Columnas
La posesión de legalidad era, para los antiguos griegos y romanos, parte constituyente de su libertad, al reconocer en su ciudadanía, tanto el derecho, como la obligación. No es una abstracción, sino una concretud, porque la contraparte de un “ciudadano” -en ese contexto-, eran los “esclavos”, sujetos exentos de obligaciones, pues sus “señores”, portadores de su tutela, eran los responsables de las acciones de sus dependientes.
La posición de “excepción de obligaciones”, hizo “cómoda” semejante situación -aunque sorprenda hipócritamente a tanto contemporáneo-, pues, sobre todo en Roma, los esclavos podían tener varios reconocimientos, como la propiedad o que sus hijos nacieran libres. Baste recordar al famoso Trimalción, personaje de la novela de Apuleyo El asno de Oro, organizador de un banquete tan ostentoso como vulgar, pero parecería increíble que fuera un esclavo el patrocinador. Había esclavos que podían acumular más riquezas que sus propios señores, que jamás renunciaron a su tutela, porque la comodidad de no ser responsable, siempre será más mediocremente tentador que asumir la égida impositiva de la ley, con todas sus incomodidades y gracias.
Al conjunto de entes, dependientes de las determinaciones de otros, guarecidos por la comodidad de la irresponsabilidad y el consumo de sus beneficios, se les denominó “clientela”. Los “clientes” son dependientes de un señor al que incluso le pueden rendir una gran simpatía, al grado de tomar el nombre de su familia como propio, e integrarse a la comunidad de hijos de un omnisciente padre que siempre velará por el bien de sus criaturas bien amadas, pues amor, con amor se paga.

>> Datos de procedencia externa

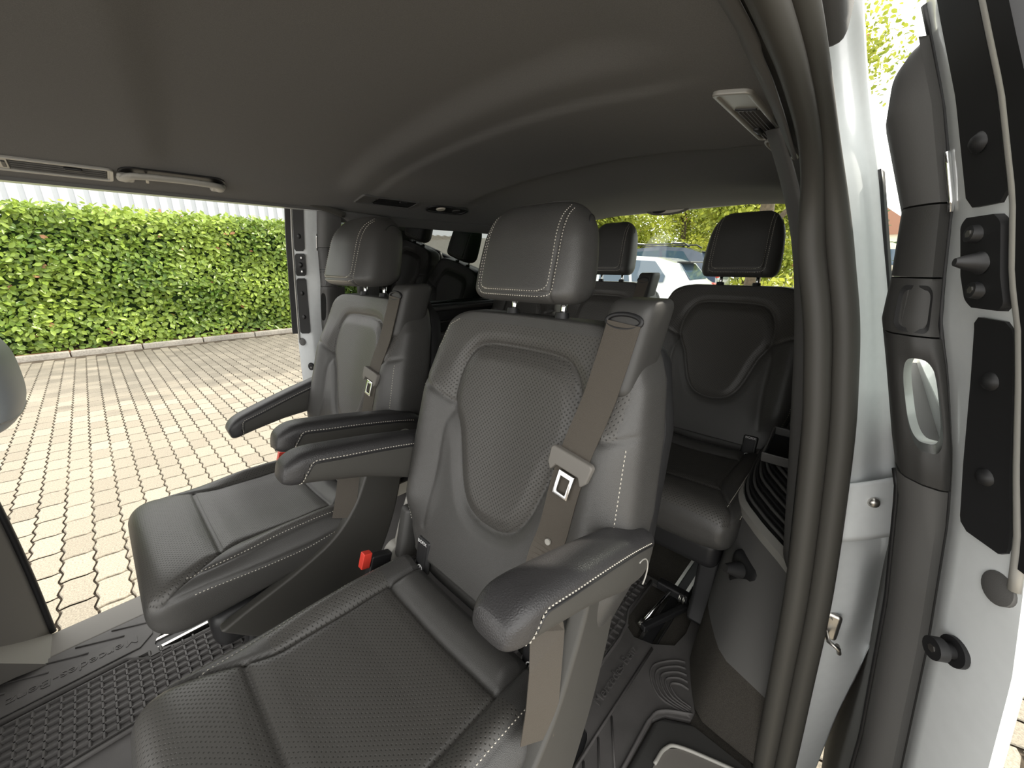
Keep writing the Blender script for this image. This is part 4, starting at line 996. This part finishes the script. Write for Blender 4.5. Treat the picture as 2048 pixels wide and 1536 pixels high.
Vp = [(x * .965, y * .93, 0.0) for x, y in OUT] + [(x, y, -.004) for x, y in OUT] + [(x, y, -.03) for x, y in OUT]
Fp = [tuple(range(nO))] + [(i, nO + i, nO + (i + 1) % nO, (i + 1) % nO) for i in range(nO)] + [(nO + i, 2 * nO + i, 2 * nO + (i + 1) % nO, nO + (i + 1) % nO) for i in range(nO)]
pme = bpy.data.meshes.new('paver'); pme.from_pydata(Vp, [], Fp); pme.materials.append(M['paver']); pme.update()
Bm = bmesh.new(); Bm.from_mesh(pme); bmesh.ops.recalc_face_normals(Bm, faces=Bm.faces); Bm.to_mesh(pme); Bm.free()
spots = []
for j in range(-24, 80):
    y = -.05 + (j + .5) * PY_
    for i in range(-43, 30):
        x = (i + (.5 if j % 2 else 0)) * PX_ + .05
        if x < -10.78: continue
        if x > -1.85 and y < 0.0 and x < -.3: continue
        if -1.5 < x < -.15 and y < 1.9: continue
        spots.append((x, y))
cpos = Vector((0, 0, 1.62))
def vis(p):
    x, y = p; th = math.atan2(-x, y); return x < -1.9 and y / x < .12 and y / -x < .95 and y > x * -1 * -.12 - .2
spots.sort(key=lambda p: (0 if vis(p) else 1, p[0] ** 2 + p[1] ** 2))
for k, (x, y) in enumerate(spots[:300]):
    o = link('paver', pme, pv, (x, y, random.uniform(-.001, .001))); o.rotation_euler = (random.uniform(-.006, .006), random.uniform(-.006, .006), random.uniform(-.006, .006))
rest = np.array(spots[300:]); VV = (np.array(Vp)[None] + np.c_[rest, np.zeros(len(rest))][:, None, :]).reshape(-1, 3); n0 = len(Vp)
FF = [tuple(i + k * n0 for i in f) for k in range(len(rest)) for f in Fp[:1 + nO]]
me = bpy.data.meshes.new('paver_field'); me.from_pydata(VV.tolist(), [], FF); me.materials.append(M['paver'])
a = me.attributes.new('tone', 'FLOAT', 'POINT'); a.data.foreach_set('value', np.repeat(rng.random(len(rest)), n0)); me.update()
pf = link('paver_field', me, pv); pf['kind'] = 'stuff'
# kerb stones, mulch bed
kb = empty('kerb', (0, 0, GZ)); tag(kb, 'row of grey kerb stones below the hedge', kind='structure')
for k in range(30):
    s = MB(); y = -6 + k * 1.0; s.box((-10.90, y, .03), (.12, .985, .12)); s.build('kerb_stone', 'kerb', kb, bevel=.02)
s = MB(); s.box((-12.0, 6, .03), (2.1, 34, .10)); tag(s.build('mulch_bed', 'soil', loc=(0, 0, GZ)), 'strip of reddish bark mulch under the hedge', kind='structure')
# leaf helper
def leaves(name, P, N, size, m, parent=None, aspect=.55, tone=None, fold=.25):
    """P: leaf base points, N: normals, one folded 4-triangle leaf for each"""
    n = len(P); N = N / np.linalg.norm(N, axis=1)[:, None]
    r = rng.normal(size=(n, 3)); T = np.cross(N, r); T /= np.linalg.norm(T, axis=1)[:, None] + 1e-9; B = np.cross(N, T)
    s = (size * rng.uniform(.65, 1.25, n))[:, None]; w = s * aspect / 2
    q = lambda t, b, h: P + T * s * t + B * w * b + N * s * fold * h
    pts = np.stack([P, q(.22, .8, .3), q(.62, .95, .35), q(1, 0, -.1), q(.62, -.95, .35), q(.22, -.8, .3)], 1)
    V = pts.reshape(-1, 3); base = np.arange(n) * 6
    F = np.stack([base, base + 1, base + 2, base, base + 2, base + 3, base, base + 3, base + 4, base, base + 4, base + 5], 1).reshape(-1, 3)
    me = bpy.data.meshes.new(name); me.from_pydata(V.tolist(), [], F.tolist()); me.materials.append(M[m])
    t = np.clip(rng.normal(.45, .22, n) if tone is None else tone, 0, .95); t = np.where(rng.random(n) < .006, 1, t)
    a = me.attributes.new('tone', 'FLOAT', 'POINT'); a.data.foreach_set('value', np.repeat(t, 6)); me.update(); me.shade_smooth()
    return link(name, me, parent)
# laurel hedge, clipped
hg = empty('hedge', (-11.55, 0, GZ)); tag(hg, 'long clipped bright green laurel hedge behind the kerb', 'hedge')
HT = 2.58
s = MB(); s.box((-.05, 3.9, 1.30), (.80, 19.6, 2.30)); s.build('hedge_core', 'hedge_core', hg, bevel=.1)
def hedge_pts(n):
    y = rng.uniform(-6, 13.8, n); z = .06 + (HT - .05) * rng.random(n) ** .9; x = .50 + .05 * np.sin(y * 2.1) + .04 * np.sin(z * 5 + y) + rng.normal(0, .035, n)
    N = np.c_[np.full(n, 1.0) + rng.normal(0, .35, n), rng.normal(0, .45, n), .55 + rng.normal(0, .4, n)]; return np.c_[x, y, z], N
P1, N1 = hedge_pts(30000)
m_ = 9000; P2 = np.c_[rng.uniform(-.5, .55, m_), rng.uniform(-6, 13.8, m_), HT + rng.normal(0, .05, m_) + .05 * np.sin(rng.uniform(0, 6, m_))]; N2 = np.c_[rng.normal(.3, .7, m_), rng.normal(0, .7, m_), rng.normal(.8, .5, m_)]
P_, N_ = np.r_[P1, P2], np.r_[N1, N2]; cl = .5 + .18 * np.sin(P_[:, 1] * 1.7 + P_[:, 2] * 2.3) + .12 * np.sin(P_[:, 1] * 4.1 - P_[:, 2] * 3.1)
lv = leaves('leaves', P_, N_, .115, 'leaf', hg, .56, cl + rng.normal(0, .2, len(P_)) + .25 * (P_[:, 2] > 2.3)); lv['kind'] = 'stuff'  # top leaves get a lighter tone: sunlight on the hedge top put into colour
# white ribbed wall behind the hedge
wb = empty('building_wall', (-14.2, 5, GZ)); tag(wb, 'white ribbed metal wall of a hall behind the hedge', kind='structure')
s = MB(); s.box((-.1, 0, 3.0), (.16, 36, 6.0)); s.build('wall_sheet', 'cladding', wb)
for k in range(118):
    s = MB(); s.box((0, -14 + k * .25, 3.0), (.03, .035, 6.0)); o = s.build('rib', 'cladding', wb) if k == 0 else None
    if k == 0: r0 = o; r0.location = (0, 0, 0)
    else: c = r0.copy(); c.location = (0, k * .25, 0); COL.objects.link(c); c.parent = wb
# rising forecourt and verge behind the van
V = [(-9.5, 5.2, GZ - .01), (6, 5.2, GZ - .01), (6, 8.5, -.28), (-9.5, 8.5, -.28), (6, 40, -.2), (-9.5, 40, -.2)]
Vb = [(x, y, z - .3) for x, y, z in V]
fc = mesh('forecourt', V + Vb, [(0, 1, 2, 3), (3, 2, 4, 5), (6, 9, 8, 7), (9, 11, 10, 8), (0, 6, 7, 1), (5, 4, 10, 11)], 'kerb'); tag(fc, 'pale parking ground rising behind the van', kind='structure')
# cars: built along x, nose towards -x
def car(label, loc, H, L, body, group, rz=0, rack=False):
    root = empty('car', loc, rz); tag(root, label, 'car', group)
    sx, sz = L / 4.3, H / 1.55
    prof = [(-2.12, .30), (-2.15, .55), (-2.05, .78), (-1.25, .95), (-.55, 1.38), (-.2, 1.50), (.5, 1.55), (1.2, 1.50), (1.62, 1.38), (1.92, 1.02), (2.08, .92), (2.13, .60), (2.08, .32)]
    def bodyshell(pr, hw, top_in, name, m):
        RG = []
        for t in np.linspace(-1, 1, 13):
            e = (1 - abs(t) ** 5) ** .5 * .06; RG.append([(x * sx * (.985 + .015 * (1 - abs(t) ** 4)), t * (hw - top_in * max(0, (z - .92) / .6)), z * sz - .0 * e) for x, z in pr])
        V, F = rings_mesh(np.array(RG)); o = mesh(name, V, F, m, root, smooth=True, angle=30); return o
    bs = bodyshell(prof, .88, .16, 'body', body)
    gl = [[(-1.05, .99), (-.52, 1.34), (-.22, 1.42), (-.22, .99)], [(-.14, .99), (-.14, 1.43), (.50, 1.46), (.62, .99)], [(.70, .99), (.58, 1.455), (1.15, 1.42), (1.42, 1.12), (1.40, .99)]]
    for s_ in (-1, 1):
        for g_ in gl:
            yv = lambda z: s_ * (.884 - .16 * max(0, (z - .92) / .6)); V = [(x * sx, yv(z), z * sz) for x, z in g_] + [(x * sx, yv(z) - s_ * .02, z * sz) for x, z in g_]; n = len(g_)
            mesh('side_window', V, [tuple(range(n)), tuple(range(2 * n - 1, n - 1, -1))] + [(a, (a + 1) % n, n + (a + 1) % n, n + a) for a in range(n)], 'carglass', root)
    V, F = prism([(-.66, .0), (.66, .0), (.52, .32), (-.52, .32)], 0, 0, .02); V = [((1.90 - .86 * v[2] + v[0]) * sx, v[1], (1.05 + v[2]) * sz) for v in V]; mesh('rear_window', V, F, 'carglass', root)
    for x in (-1.35, 1.30):
        for s_ in (-1, 1):
            c = MB(); c.tube([(x * sx, s_ * .62, .33), (x * sx, s_ * .88, .33)], .33, 24); w_ = c.build('wheel', 'tyre', root, smooth=True, angle=40)
            c = MB(); c.tube([(x * sx, s_ * .88, .33), (x * sx, s_ * .895, .33)], .20, 10); c.build('rim', 'steel', w_)
    c = MB(); c.box((1.70 * sx, 0, 1.40 * sz), (.28, 1.1, .03)); c.build('spoiler', 'dark', root, bevel=.01)
    for s_ in (-1, 1):
        c = MB(); c.box((2.05 * sx, s_ * .70, .88 * sz), (.12, .22, .14)); c.build('tail_light', 'red', root, bevel=.03)
        if rack:
            c = MB(); c.tube([(-.6, s_ * .60, H - .02), (-.5, s_ * .60, H + .06), (1.2, s_ * .60, H + .06), (1.35, s_ * .60, H - .04)], .022, 10); c.build('roof_rail', 'dark', root, smooth=True)
    if rack:
        for x in (-.2, .9):
            c = MB(); c.tube([(x, -.68, H + .10), (x, .68, H + .10)], .02, 8); c.build('cross_bar', 'steel', root, smooth=True)
    return root
car('white hatchback parked behind the van, seen between the rear headrests', (-4.95, 9.2, -.27), 1.56, 4.2, 'carwhite', 'parked cars behind the van', R(4))
car('dark blue estate car with roof rails, behind the white hatchback', (-5.75, 12.6, -.26), 1.88, 4.6, 'navy', 'parked cars behind the van', R(3), True)
# trees
def tree(label, loc, hgt, rad, n, m='treeleaf', trunk=.16, size=.22, zc=.62, group=None, sq=1.0):
    root = empty('tree', loc); tag(root, label, 'tree', group)
    c = MB(); c.tube([(0, 0, 0), (.08, .05, hgt * .35), (-.05, .1, hgt * .75)], [trunk, trunk * .8, trunk * .3], 10); c.build('trunk', 'bark', root, smooth=True)
    for k in range(6):
        a = k * 1.05 + .3; h0 = hgt * (.3 + .07 * k); c = MB(); c.tube([(0, 0, h0), (math.cos(a) * rad * .4, math.sin(a) * rad * .4, h0 + hgt * .12), (math.cos(a) * rad * .75, math.sin(a) * rad * .75, h0 + hgt * .17)], [trunk * .4, trunk * .25, trunk * .1], 7); c.build('branch', 'bark', root, smooth=True)
    cc = rng.normal(size=(60, 3)); cc /= np.linalg.norm(cc, axis=1)[:, None]; cc *= rng.uniform(.3, .95, (60, 1)); cc[:, :2] *= rad; cc[:, 2] *= hgt * (1 - zc) * .95 * sq; cc[:, 2] += hgt * zc
    idx = rng.integers(0, 60, n); P = cc[idx] + rng.normal(0, rad * .15, (n, 3)); P[:, 2] = np.maximum(P[:, 2], .3)
    o = leaves('foliage', P, rng.normal(size=(n, 3)) + np.array([0, 0, .8]), size, m, root, .6, rng.random(60)[idx] * .5 + rng.random(n) * .5); o['kind'] = 'stuff'; return root
TG = 'trees beyond the parked cars'
for k, (x, y, h_, r_) in enumerate([(-9.6, 25.0, 8.5, 2.3), (-9.6, 17.6, 6.8, 2.0), (-4.4, 29.5, 9.2, 2.3), (-4.2, 18.0, 7.0, 2.0)]):
    tree(['leafy tree beyond the cars, leftmost seen through the rear window', 'tall leafy tree beyond the cars, behind the roof rails', 'leafy tree beyond the cars, behind the near rear headrest', 'leafy tree beyond the cars, beside the near pillar'][k], (x, y, -.22), h_, r_, 16000, size=.17, zc=.42, group=TG, sq=1.0)
tree('broad-leaved tree whose branches hang above the near sliding door', (-2.1, 9.4, -.26), 6.2, 1.6, 9000, size=.085, zc=.74)
def spruce(label, loc, h_, r_, n):
    root = empty('spruce', loc); tag(root, label, 'tree')
    c = MB(); c.tube([(0, 0, 0), (0, 0, h_)], [.12, .02], 8); c.build('trunk', 'bark', root, smooth=True)
    t = rng.random(n) ** .7; k = np.floor(rng.random(n) * 18) / 18; z = h_ * (.12 + .86 * k); R_ = r_ * (1 - k) ** .8; a = np.floor(rng.random(n) * 11) / 11 * 2 * np.pi + k * 9; rr = R_ * t
    P = np.c_[rr * np.cos(a) + rng.normal(0, .05, n), rr * np.sin(a) + rng.normal(0, .05, n), z - .25 * rr + rng.normal(0, .05, n)]
    o = leaves('needles', P, rng.normal(size=(n, 3)) + np.array([0, 0, 1.]), .15, 'pine', root, .28); o['kind'] = 'stuff'
spruce('green spruce beyond the sliding door, at the right edge', (1.15, 6.6, -.4), 6.5, 1.35, 9000)
spruce('small conifer seen in the gap between pillar and sliding door', (-.62, 17.0, -.23), 2.9, .55, 3500)
hs = empty('house', (-1.25, 39, -.2)); tag(hs, 'small pale house far behind the van, in the gap beside the pillar', 'house')
c = MB(); c.box((0, 0, 1.6), (4, 5, 3.2)); c.build('house_wall', 'house', hs)
V, F = prism([(-2.3, 3.2), (2.3, 3.2), (0, 5.0)], 1, -2.7, 2.7); mesh('house_roof', V, F, 'rooftile', hs)
for dx in (-1, 1): c = MB(); c.box((dx, -2.52, 1.8), (.8, .06, 1.0)); c.build('house_window', 'carglass', hs)
# unseen tree, added so that its crown dapples the paving with shade
tree('unseen tall tree added to shade the paving, hidden by the roof of the van', (-6.4, 7.9, GZ), 7.2, 2.6, 5200, size=.2, zc=.72)
# grassy verge
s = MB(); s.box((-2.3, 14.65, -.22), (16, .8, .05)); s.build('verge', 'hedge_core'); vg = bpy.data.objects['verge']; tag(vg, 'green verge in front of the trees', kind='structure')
n = 7000; P = np.c_[rng.uniform(-10.5, 6, n), rng.uniform(14.3, 15.0, n), rng.uniform(-.2, .9, n) * rng.random(n)]
g_ = leaves('verge_bushes', P, rng.normal(size=(n, 3)) + np.array([0, 0, .6]), .2, 'treeleaf', None, .5, rng.random(n) * .5 + .5); tag(g_, 'low yellow-green bushes along the verge below the trees', 'bushes', kind='stuff')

Esclavitud e irresponsabilidad, a pesar de lo cómodo que suena, haciendo soñar a tanto luchador de causas particulares, en donde el sometimiento a las leyes -peculiarmente, eso que hace libre al ciudadano-, resulta de una incomodidad comprendida como algo idiota para un mundo donde la odisea de la república, marcaba la grandeza de los libres, que esos sí, como Hércules luchando contra las fuerzas trascendentes de su hado, obtiene la grandiosa dignidad que solamente la epopeya eleva a la altura del arte.
Los dependientes jamás conocerán la gloria de la libertad, y el término república, con sus leyes, les será poco menos que nada. Mientras la materialidad predomine, y como bestias alimentadas tras las rejas, no se quejarán hasta que les falte el nutrimento para tragar, o un libertador tenga la osadía de tirar sus barrotes y decirles: sean libres.
La desgracia del irresponsable, subyace en su símil animal con las bestias, a las que no se les puede exigir nada, pero para una república, la defensa de semejante insensatez, no sólo es vergüenza, sino la garantía para que sean los peores de una sociedad clientelar, los amos absolutos de un montón de amorosos y viles esclavos.